Crónica de un espectador

El artista

ROLANDO PÉREZ BETANCOURT
rolando.pb@granma.cip.cu

En tiempos de aparatosos efectos especiales y sonidos brotando hasta por los poros de cualquier aparato electrónico, los cineastas franceses viran el tablero al revés y ganan una partida inaudita con un filme que ––pudiera pensarse por lo que narra–– debió producir Hollywood.

El artista puede verse durante el 15 Festival de cine francés.

Pero nada de reproches, porque ahí está la universalidad del cine como la mejor respuesta para todo el que se cuestione cómo la industria norteamericana no concibió esta cinta que, siendo francesa, atrapa un momento culminante del cine recreado en este lado del océano.

Desde sus primeras apariciones en Festivales, las noticias dieron a conocer la fascinación ejercida en el público por El artista, un filme mudo, en blanco y negro, que al tiempo que le rendía un homenaje a los años locos del silente ––previos a la llegada del sonoro––, era capaz de seducir mediante una historia ubicada en Hollywood y de sobra tratada por cineastas, críticos e historiadores: el trauma que para actores y directores resultó la irrupción de la palabra fílmica.

La mismísima Greta Garbo se estremeció por aquellos días en que probarse ante un micrófono fue un imperativo, incluso para una megaestrella como ella, y directores de valía se vieron obligados a ejercer otros oficios (como los pastelitos que vendió Georges Méliès), simplemente porque después de llegar el sonoro, el cine se transformó en un entramado creativo con otros vuelos.
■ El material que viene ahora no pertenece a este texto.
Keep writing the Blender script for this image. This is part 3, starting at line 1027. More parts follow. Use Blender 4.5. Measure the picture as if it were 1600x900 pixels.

El desafío estético es un elemento de primer orden en El artista (2011), dirigido por Michel Hazanavicius, ganador de los principales premios de la Academia de Hollywood, y muchísimos otros galardones más, pletórico de excelentes actuaciones y con dos de ellas memorables, la de Jean Dujardín y Bérénice Béjo, él como George Valentín, el clásico estrellón adulado por el público y bastante vanidoso, y ella en la piel de Peppy Miller, una admiradora sensible y disparatada, que comienza de extra, pero que gracias a su talento y el trampolín del sonoro escala cimas impensables, mientras su ídolo se niega a dar el salto hacia los nuevos tiempos.

Melodrama ligero con pinceladas humorísticas, narrado en buena medida igual a como se hacía en tiempos de nuestros padres y abuelos, historia sentimental bastante predecible en esa eterna combinación dramática que conforman la fama y el fracaso y, sin embargo, una película encantadoramente poética para todos aquellos que sean capaces de asumirla en su trascendencia de reto artístico —fotografía, reconstrucción y espíritu de una época–– y, principalmente, que tengan el cine calado hasta los huesos.
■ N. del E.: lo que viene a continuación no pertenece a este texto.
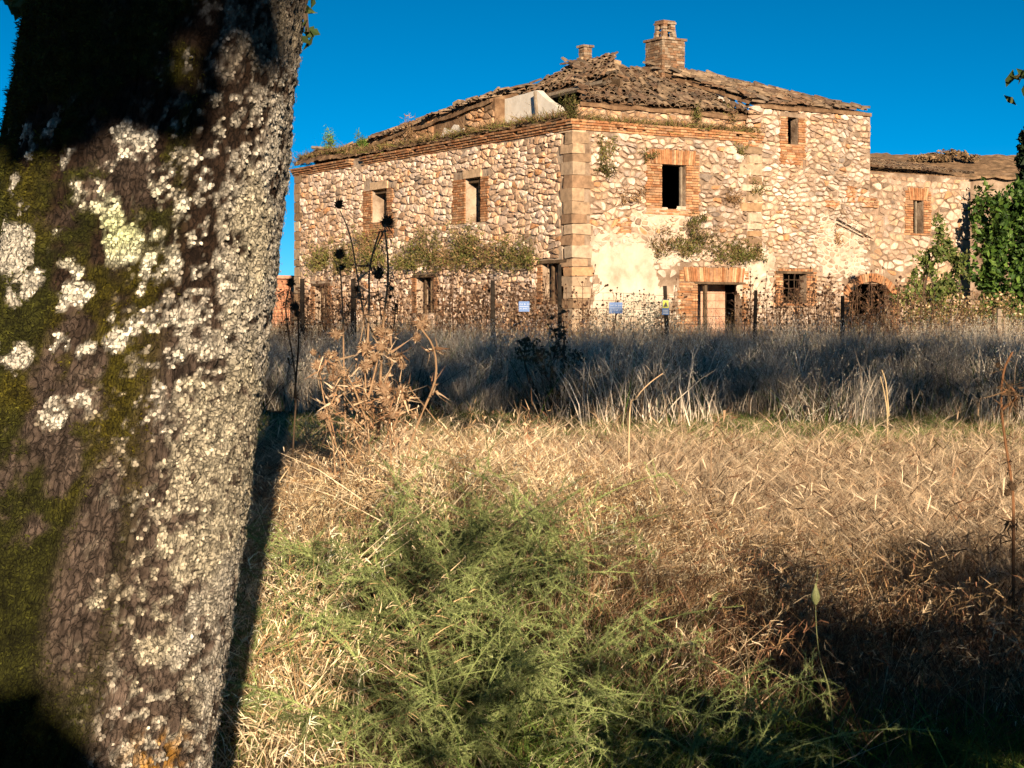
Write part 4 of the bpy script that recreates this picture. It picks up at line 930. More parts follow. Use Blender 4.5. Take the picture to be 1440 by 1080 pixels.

No olvidemos que nuestros días están invadidos de filmes con presupuestos millonarios, estrepitosamente sonoros y desbordados de coloridos y efectos especiales, que los convierten más en componendas tecnológicas dirigidas a satisfacer un gusto comercial ampliamente condicionado, que en un hecho artístico.
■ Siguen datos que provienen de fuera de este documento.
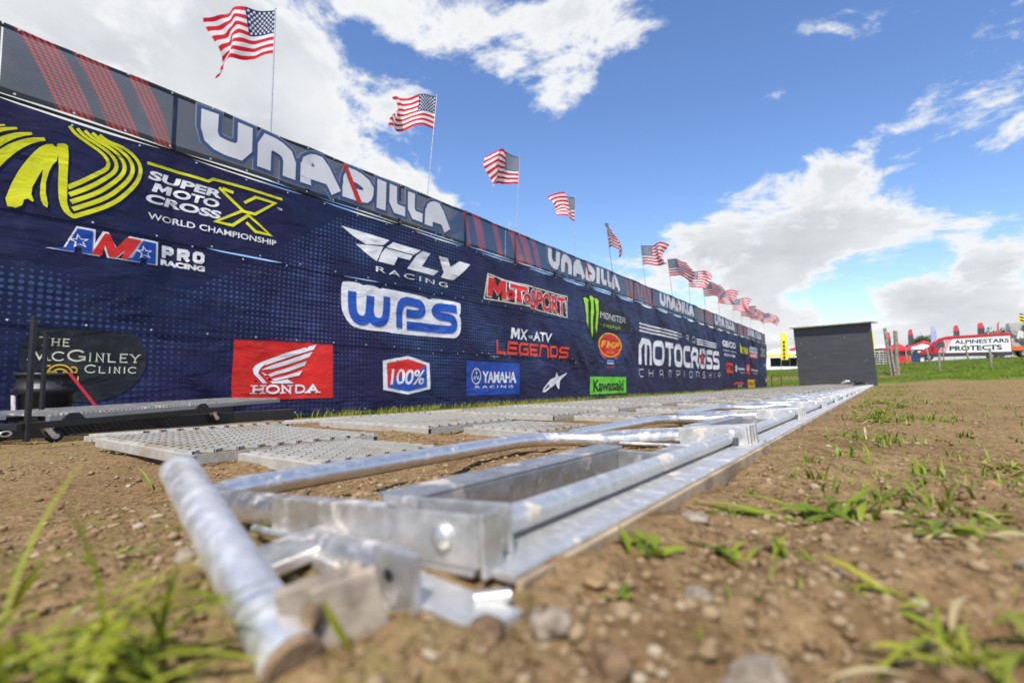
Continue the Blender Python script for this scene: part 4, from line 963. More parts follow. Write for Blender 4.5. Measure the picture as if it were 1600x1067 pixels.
def caked(name, c, d, k):
    g = G(name); o = g.pos(); n = g.noise(o, k, 6, .7); f = g.ramp(n, .52, .68)
    g.base(g.mix(f, g.mix(g.ramp(g.noise(o, k*7, 4), .3, .7), tuple(x*.8 for x in c), c), d)); g.set(g.bsdf.inputs['Metallic'], g.m('MULTIPLY', g.m('SUBTRACT', 1.0, f), .35)); g.p(Roughness=.68); g.bump(g.noise(o, k*14, 4), .3, .004)
    return g.mat
M_MATBAR = caked('weathered_bar', (.40, .385, .35), (.235, .175, .115), 2.4); M_MATFRAME = caked('weathered_zinc', (.46, .435, .385), (.27, .205, .135), 3.0)
# ------------------------------------------------------------------ steel grating mats in the start lanes
def build_mat(w, d, name_label=''):
    """local origin at the front right corner on the ground; extends -x by w and +y by d"""
    t = thing('grating_mat', '', 'grating'); h = .034
    f = MB(); f.box((-w/2, .0125, h/2), (w, .025, h), None, .002); f.box((-w/2, d - .0125, h/2), (w, .025, h), None, .002)
    f.box((-.004, d/2, h/2), (.008, d - .05, h - .004)); f.box((-w + .004, d/2, h/2), (.008, d - .05, h - .004))
    f.build('channel_frame', M_MATFRAME, t)
    for y in (.0125, d - .0125): MB().box((-.0002, y, h/2), (.0015, .017, h - .012)).build('channel_mouth', M_BLACK, t)
    # expanded-metal deck: zigzag strands meeting at nodes
    V, Fc = [], []; px, py = .064, .036; n = int(w/px*2); rows = int((d - .055)/py)
    for r in range(rows + 1):
        yb = .026 + r*py
        for k in range(n):
            xa, xb_ = -k*px/2, -(k + 1)*px/2; sa, sb = ((k + r) % 2)*2 - 1, ((k + 1 + r) % 2)*2 - 1
            ya, yc = yb + sa*py*.40, yb + sb*py*.40
            za = zb = h + .010 + (r % 2)*.0006
            q = len(V); hw = .0030
            V += [(xa, ya - hw, za), (xb_, yc - hw, zb), (xb_, yc + hw, zb), (xa, ya + hw, za), (xa, ya - hw, za - .010), (xb_, yc - hw, zb - .010), (xb_, yc + hw, zb - .010), (xa, ya + hw, za - .010)]
            Fc += [(q, q + 1, q + 2, q + 3), (q, q + 4, q + 5, q + 1), (q + 3, q + 2, q + 6, q + 7)]
    dk = mesh_obj('grating_deck', V, Fc, M_MATBAR, t); dk['kind'] = 'stuff'
    return t
mats0 = {'front': build_mat(.44, .46), 'middle': build_mat(.88, .74), 'back': build_mat(.82, .72)}
used = set()
MATX = {'front': -1.24, 'middle': -1.79, 'back': -2.72}; MATY = {'front': .83, 'middle': .715, 'back': .96}
for i in range(NG - 1):
    for nm in ('front', 'middle', 'back'):
        jr = random.Random(i*7 + len(nm))
        if nm == 'back' and i == 0: pass
        o = mats0[nm] if nm not in used else copy_tree(mats0[nm]); used.add(nm)
        X = MATX[nm] + jr.uniform(-.04, .04); Y = MATY[nm] + GS*i + jr.uniform(-.03, .03)
        w = .44 if nm == 'front' else .86
        za = float(ground_base(X, Y + .4)); zb = float(ground_base(X - w, Y + .4)); zy = float(ground_base(X, Y + .8)) - float(ground_base(X, Y))
        o.location = (X, Y, za + .002 + jr.uniform(0, .004)); o.rotation_euler = (math.atan(zy/.8), -math.atan2(za - zb, w), jr.uniform(-.018, .018))
        where = {'front': 'short steel grating mat nearest the hoops', 'middle': 'long steel grating mat in the middle', 'back': 'long steel grating mat nearest the wall'}[nm]
        o['label'] = where + ', ' + ORD[i] + ' start lane from the camera'; o['group'] = 'grating mats in the start lanes'

# ------------------------------------------------------------------ dolly with stacked gratings, bin, red bar at the wall's near end
DA = math.atan2(1.2, -.62) - math.pi/2
t = thing('flat_dolly', 'low black steel dolly on casters with two uprights', 'dolly', (-4.33, .80, gz(-4.4, 1.0)), DA); t.scale = (1, 1, .70)
ln, wd = 1.95, .75
fr = MB()
for x in (0, -wd): fr.box((x, ln/2, .175), (.055, ln, .06), None, .003)
for y in (.10, .7, 1.3, ln - .06): fr.box((-wd/2, y, .165), (wd - .06, .05, .04))
fr.build('deck_frame', M_BLACK, t)
MB().box((.030, .06, .60), (.026, .026, 1.12), None, .003).build('upright', M_BLACK, t)
MB().box((-.47, .55, .58), (.024, .024, .98), None, .003).build('upright', M_BLACK, t)
for y in (.36, 1.55):
    MB().prism([(-.08, .205), (-.05, .25), (-.03, .268), (.03, .268), (.05, .25), (.08, .205)], 'x', .012, .026, lambda v, y=y: Vector((v.x, v.y + y, v.z))).build('lug', M_BLACK, t)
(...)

Se cae de la mata entonces la pregunta de cómo se comportará ante el silencio y otros códigos ¿viejos?, emanados de El artista, un tipo de espectador delineado en este presente espectacular.

No tengo una respuesta absoluta, pero sí la convicción de que aquellos que realmente saben lo que es el cine, conozcan de sus amores, sus nostalgias, sus invitaciones a la emoción y al razonamiento, se quitarán el sombrero.